No matter how lucky you are, there’s always something you want to change in a new house. Or something you have to change. Or many somethings.

When we bought a partly finished house, we knew we had bought a great deal of work. There were seven doors leading outside and only one broken-down set of stairs, which meant we had doors that opened onto 15′ drops. All this we could see, and it was no surprise. But it was a bit of a shock to find that the staircases inside were all too low and we had to move stairs and cut into headers.

At least there were no roasting pans in the eaves of the house; but in one there was a bale of hay positioned under a hole in the roof.
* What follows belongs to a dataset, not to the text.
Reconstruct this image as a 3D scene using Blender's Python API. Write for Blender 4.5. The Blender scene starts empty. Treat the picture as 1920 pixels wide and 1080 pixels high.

Presumably, it was a rain catcher.

So, you can see how buying a house can lead to a problem or two.If the above catalogue isn’t enough, let me add these: the house with two floors and no interior stairway to connect them; the place with an electrical panel so old it had been installed by Thomas Edison; the three-storey house in which the living-room ceiling leaked; the place where the drain on the third-floor bathtub emptied into the main-floor hallway.

And, I think, I’ll save the septic-pump story for another time.